Through analysis of atmospheric and oceanic conditions, the research team identified a key factor driving the southward shift: decreasing vertical wind shear in the southern portion of the North Atlantic. Vertical wind shear, the change in wind speed or direction with height, typically disrupts hurricane formation. When this shear decreases, conditions become more favorable for powerful storms to develop.

“Our findings suggest that the southward shift in hurricane formation is closely tied to changes in atmospheric conditions under global warming,” says lead study author Xi Cao, associate professor at the Institute of Atmospheric Physics, in a statement. “This shift could heighten the risk of hurricanes in low-latitude regions, posing greater threats to vulnerable island nations and coastal communities in North America.”
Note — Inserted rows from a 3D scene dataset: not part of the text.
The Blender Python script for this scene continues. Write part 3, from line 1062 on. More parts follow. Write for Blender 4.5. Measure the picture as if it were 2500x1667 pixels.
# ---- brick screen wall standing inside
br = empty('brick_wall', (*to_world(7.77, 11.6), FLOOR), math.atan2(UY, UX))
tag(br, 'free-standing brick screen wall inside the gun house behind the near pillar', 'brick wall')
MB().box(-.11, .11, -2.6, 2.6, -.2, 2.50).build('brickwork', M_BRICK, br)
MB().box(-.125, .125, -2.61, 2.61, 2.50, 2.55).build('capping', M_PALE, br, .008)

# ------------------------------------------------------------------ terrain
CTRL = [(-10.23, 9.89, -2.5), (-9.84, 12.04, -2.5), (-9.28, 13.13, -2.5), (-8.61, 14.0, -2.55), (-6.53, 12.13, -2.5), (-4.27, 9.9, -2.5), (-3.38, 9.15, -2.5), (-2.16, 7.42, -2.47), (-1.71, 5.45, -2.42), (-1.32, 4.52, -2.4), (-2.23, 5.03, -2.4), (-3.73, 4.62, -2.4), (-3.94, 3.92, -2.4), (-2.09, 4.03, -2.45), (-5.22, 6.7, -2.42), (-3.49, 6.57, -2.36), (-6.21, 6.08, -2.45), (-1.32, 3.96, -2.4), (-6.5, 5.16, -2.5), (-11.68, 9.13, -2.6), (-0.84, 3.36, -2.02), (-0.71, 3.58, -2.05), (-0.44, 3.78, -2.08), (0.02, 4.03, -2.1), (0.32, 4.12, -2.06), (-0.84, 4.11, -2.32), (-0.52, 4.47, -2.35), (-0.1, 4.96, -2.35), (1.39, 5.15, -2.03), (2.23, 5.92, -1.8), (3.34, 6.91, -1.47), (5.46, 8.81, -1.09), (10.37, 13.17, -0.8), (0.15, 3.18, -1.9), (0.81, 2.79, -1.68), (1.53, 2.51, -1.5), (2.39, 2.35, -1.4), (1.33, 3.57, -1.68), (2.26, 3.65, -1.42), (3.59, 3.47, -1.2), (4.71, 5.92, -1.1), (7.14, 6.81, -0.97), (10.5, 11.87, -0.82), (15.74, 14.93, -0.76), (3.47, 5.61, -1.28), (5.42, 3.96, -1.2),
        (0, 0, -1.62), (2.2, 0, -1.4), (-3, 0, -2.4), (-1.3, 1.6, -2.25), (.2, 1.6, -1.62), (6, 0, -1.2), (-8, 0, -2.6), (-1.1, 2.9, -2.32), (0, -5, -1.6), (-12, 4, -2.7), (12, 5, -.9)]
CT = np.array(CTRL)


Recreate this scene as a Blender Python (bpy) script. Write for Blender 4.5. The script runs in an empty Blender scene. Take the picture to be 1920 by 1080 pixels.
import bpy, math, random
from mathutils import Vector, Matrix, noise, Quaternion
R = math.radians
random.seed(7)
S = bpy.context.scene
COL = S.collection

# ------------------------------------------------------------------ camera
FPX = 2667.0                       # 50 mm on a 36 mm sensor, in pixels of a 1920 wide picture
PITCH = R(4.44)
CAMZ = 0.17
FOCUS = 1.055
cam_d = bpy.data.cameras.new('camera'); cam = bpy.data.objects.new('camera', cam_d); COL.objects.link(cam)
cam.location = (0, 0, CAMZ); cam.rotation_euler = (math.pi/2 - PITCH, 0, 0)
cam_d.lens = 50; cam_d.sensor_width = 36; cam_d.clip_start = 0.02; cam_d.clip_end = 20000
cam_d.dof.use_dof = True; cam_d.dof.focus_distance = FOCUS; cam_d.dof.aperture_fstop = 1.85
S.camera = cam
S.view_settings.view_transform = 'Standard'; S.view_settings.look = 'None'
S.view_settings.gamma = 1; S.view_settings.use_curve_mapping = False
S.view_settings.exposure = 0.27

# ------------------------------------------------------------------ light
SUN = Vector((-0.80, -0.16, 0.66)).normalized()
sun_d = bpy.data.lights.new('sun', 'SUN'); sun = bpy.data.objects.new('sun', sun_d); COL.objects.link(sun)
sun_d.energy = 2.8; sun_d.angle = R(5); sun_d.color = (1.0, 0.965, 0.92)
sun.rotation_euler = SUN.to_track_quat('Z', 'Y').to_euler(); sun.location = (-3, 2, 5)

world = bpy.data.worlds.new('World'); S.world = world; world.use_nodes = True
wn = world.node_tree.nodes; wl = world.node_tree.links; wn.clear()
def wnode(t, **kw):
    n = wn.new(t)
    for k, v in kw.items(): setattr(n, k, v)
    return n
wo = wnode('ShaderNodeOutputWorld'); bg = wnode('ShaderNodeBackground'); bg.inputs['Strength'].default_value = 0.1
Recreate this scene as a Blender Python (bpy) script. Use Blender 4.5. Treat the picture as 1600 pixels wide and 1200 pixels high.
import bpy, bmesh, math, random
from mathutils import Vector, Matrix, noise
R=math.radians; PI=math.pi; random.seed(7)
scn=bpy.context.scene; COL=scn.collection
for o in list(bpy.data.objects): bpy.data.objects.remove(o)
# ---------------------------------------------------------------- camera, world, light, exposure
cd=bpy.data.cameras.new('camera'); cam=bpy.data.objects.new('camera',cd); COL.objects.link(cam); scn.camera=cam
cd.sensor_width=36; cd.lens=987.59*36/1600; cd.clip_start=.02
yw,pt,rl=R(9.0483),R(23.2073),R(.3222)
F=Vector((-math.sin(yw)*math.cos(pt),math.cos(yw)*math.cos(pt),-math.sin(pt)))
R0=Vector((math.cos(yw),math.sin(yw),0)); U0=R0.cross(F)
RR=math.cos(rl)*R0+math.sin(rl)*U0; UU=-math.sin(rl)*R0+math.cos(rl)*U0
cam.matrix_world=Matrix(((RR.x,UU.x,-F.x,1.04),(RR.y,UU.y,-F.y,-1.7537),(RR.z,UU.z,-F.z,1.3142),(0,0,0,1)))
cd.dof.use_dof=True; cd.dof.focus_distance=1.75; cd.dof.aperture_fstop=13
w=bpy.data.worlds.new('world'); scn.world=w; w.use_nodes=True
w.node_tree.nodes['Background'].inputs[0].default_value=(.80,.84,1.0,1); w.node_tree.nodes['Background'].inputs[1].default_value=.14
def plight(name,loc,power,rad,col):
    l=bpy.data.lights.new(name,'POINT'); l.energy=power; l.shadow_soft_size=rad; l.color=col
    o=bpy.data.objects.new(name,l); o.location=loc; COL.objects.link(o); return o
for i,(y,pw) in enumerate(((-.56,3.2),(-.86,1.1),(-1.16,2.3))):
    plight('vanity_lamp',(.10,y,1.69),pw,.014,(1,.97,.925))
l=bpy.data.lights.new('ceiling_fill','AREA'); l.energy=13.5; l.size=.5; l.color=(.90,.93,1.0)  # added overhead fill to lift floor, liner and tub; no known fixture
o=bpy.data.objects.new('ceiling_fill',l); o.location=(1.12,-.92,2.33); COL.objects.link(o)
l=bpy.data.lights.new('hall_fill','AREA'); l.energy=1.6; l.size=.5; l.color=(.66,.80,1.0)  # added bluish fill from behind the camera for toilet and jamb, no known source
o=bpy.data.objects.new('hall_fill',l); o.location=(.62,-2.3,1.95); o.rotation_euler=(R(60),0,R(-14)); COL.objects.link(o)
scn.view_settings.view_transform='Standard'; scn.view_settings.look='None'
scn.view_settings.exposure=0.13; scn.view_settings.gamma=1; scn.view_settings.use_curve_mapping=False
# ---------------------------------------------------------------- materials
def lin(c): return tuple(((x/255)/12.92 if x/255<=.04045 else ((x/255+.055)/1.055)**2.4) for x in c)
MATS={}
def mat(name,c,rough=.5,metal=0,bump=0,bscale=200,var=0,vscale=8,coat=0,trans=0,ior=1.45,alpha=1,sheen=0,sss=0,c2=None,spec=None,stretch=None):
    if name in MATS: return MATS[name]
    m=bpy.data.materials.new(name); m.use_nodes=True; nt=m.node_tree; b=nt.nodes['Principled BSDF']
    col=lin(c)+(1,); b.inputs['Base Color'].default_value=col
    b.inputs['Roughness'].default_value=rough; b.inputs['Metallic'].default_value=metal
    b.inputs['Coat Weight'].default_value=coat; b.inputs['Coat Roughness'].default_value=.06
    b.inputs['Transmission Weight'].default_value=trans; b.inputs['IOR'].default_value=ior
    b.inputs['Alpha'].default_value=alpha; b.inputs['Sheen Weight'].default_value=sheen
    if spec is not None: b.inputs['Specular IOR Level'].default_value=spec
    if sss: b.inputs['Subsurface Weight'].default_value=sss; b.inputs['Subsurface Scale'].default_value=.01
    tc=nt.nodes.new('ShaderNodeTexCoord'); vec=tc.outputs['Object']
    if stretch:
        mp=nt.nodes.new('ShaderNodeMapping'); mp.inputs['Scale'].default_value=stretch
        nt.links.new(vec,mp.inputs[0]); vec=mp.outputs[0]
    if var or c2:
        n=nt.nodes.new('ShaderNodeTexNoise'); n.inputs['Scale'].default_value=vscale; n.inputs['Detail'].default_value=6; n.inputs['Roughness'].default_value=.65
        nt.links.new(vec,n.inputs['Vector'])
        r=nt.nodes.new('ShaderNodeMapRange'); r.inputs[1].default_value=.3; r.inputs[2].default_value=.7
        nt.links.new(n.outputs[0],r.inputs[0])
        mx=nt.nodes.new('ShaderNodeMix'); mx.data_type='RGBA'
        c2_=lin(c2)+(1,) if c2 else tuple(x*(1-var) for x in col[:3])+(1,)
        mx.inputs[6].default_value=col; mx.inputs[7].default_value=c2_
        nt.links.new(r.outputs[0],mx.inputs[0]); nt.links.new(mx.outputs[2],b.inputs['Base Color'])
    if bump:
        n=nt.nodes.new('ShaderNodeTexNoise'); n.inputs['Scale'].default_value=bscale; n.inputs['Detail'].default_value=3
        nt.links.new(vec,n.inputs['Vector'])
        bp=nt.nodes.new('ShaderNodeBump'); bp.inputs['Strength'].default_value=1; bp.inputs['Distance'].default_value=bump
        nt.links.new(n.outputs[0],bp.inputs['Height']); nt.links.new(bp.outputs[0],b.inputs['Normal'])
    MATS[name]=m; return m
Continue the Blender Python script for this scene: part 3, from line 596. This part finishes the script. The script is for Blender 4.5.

The cause of decreasing vertical wind shear lies in changing temperature patterns. The study found that the north-south temperature gradient in the atmosphere has weakened because the subtropical regions (15°-30°N) are warming faster than tropical regions near the equator. This differential warming reduces the temperature contrast that drives strong vertical wind shear.

While the entire atmosphere is warming, the rate of warming differs by latitude and altitude. In this case, the subtropics are experiencing enhanced warming in the upper troposphere, the layer of atmosphere extending up to about 12 miles above Earth’s surface.

The researchers link this amplified subtropical warming to increased static stability, which means the atmosphere is more resistant to vertical motion. As static stability increases, it can trap heat and enhance warming in specific atmospheric layers.

To ensure their findings weren’t simply the result of natural climate variability, the team examined data from 39 climate models. They compared historical simulations, which include both human and natural influences, with pre-industrial control simulations that exclude human factors. The vertical wind shear decrease over the tropical North Atlantic appeared only in the historical simulations, suggesting that human-induced climate change, not natural variation, is driving the observed trends.

Implications for Hurricane-Prone Regions

Why does this southward shift differ from global trends of poleward migration in other ocean basins? The answer lies in the unique combination of atmospheric conditions in the Atlantic. In other regions like the Eastern North Pacific and Southern Indian Ocean, the background wind patterns are different so that the same temperature-driven changes reinforce rather than counteract the existing wind shear patterns.

For islands and coastal areas in the southern North Atlantic, particularly those between 10° and 20°N latitude, hurricane risk is likely increasing. This includes much of the Caribbean, parts of Central America, and northern South America. Not only are more hurricanes forming in these regions, but the storms also maintain their southward bias throughout their lifecycle, including when they reach their maximum intensity.

This shifting storm pattern is especially concerning for areas that may have less robust infrastructure or fewer resources for hurricane preparedness and recovery compared to more frequently affected regions further north.

It has become more and more clear that tropical cyclone patterns won’t just get uniformly worse; they’ll redistribute risk in complex ways. For those living along the southern reaches of North America’s coastlines and throughout the Caribbean, this southward hurricane shift is a forecast worth preparing for.